Saudi Arabia has sold $11.2bn of shares in Saudi Aramco at a price towards the low end of its expectations, suggesting investors remain cautious about the future prospects of the world’s largest oil company.
The sale raises new funds for the government, which ran a budget deficit of $3.3bn in the first quarter of the year as it struggled to meet the spending demands of Vision 2030, Crown Prince Mohammed bin Salman’s plan to transform the economy.
The government placed nearly 1.55bn shares, or 0.64 per cent of the company, at SR27.25 ($7.27) apiece, a 6 per cent discount to the closing price of SR29 on the day before the deal was announced.
It had initially set a range of SR26.7 to SR29 for the sale.
The offering was the first big attempt by Aramco to woo foreign investors, with its senior executives, including chief executive Amin Nasser, flying to London and New York for roadshows.

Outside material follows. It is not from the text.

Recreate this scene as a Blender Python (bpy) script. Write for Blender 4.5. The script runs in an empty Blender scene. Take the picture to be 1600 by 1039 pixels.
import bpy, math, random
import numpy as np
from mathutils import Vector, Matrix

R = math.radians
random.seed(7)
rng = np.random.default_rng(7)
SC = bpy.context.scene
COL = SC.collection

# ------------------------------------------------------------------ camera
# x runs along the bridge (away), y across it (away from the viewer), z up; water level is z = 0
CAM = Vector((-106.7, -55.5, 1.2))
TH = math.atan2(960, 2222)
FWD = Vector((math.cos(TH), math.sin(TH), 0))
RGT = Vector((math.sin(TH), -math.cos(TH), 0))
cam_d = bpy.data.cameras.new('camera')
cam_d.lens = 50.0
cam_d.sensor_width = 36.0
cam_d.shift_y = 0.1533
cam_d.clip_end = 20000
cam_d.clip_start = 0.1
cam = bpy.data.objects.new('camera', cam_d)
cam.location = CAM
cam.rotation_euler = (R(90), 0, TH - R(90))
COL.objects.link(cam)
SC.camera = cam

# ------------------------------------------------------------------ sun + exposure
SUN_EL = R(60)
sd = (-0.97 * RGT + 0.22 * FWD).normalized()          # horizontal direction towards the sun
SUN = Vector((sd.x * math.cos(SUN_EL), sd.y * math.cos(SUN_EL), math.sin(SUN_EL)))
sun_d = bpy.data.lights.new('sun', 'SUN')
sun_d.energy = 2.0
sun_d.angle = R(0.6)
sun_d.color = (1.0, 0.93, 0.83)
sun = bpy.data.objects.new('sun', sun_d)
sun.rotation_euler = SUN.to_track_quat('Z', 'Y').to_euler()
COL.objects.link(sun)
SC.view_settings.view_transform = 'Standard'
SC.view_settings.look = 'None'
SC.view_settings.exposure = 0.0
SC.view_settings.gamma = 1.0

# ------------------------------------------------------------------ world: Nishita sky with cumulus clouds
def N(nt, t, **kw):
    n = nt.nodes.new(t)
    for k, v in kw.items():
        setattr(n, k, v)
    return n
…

Attracting international demand was “the big objective this time”, said one person familiar with the process, though they noted that some institutions were not set up to trade shares listed on Saudi Arabia’s Tadawul index. “Even for global investors it’s still a bit off the beaten track,” they added.
Nevertheless. the company said the offering was fully subscribed, with institutions receiving 90 per cent of the shares, and retail investors taking the rest.
Ahead of its blockbuster 2019 initial public offering, which raised $25.6bn, Aramco was forced to scale back its ambitions and focus on local investors and state funds in the Gulf as foreign institutions balked at the lofty valuation sought by Saudi officials and fretted over the company’s corporate governance and the future demand for oil.
This time around, the company pointed to its improved dividend yield as it made a play to broaden its shareholder base. Aramco has promised to pay out $124bn this year as its main shareholder, the Saudi government, leans on the oil group to fund its ambitious plans.
“You are looking at a 6.5 per cent or 7 per cent yielding stock, and that compares with around 4 per cent during the original 2019 listing,” said Neil Beveridge, head of equity research for Bernstein in Hong Kong.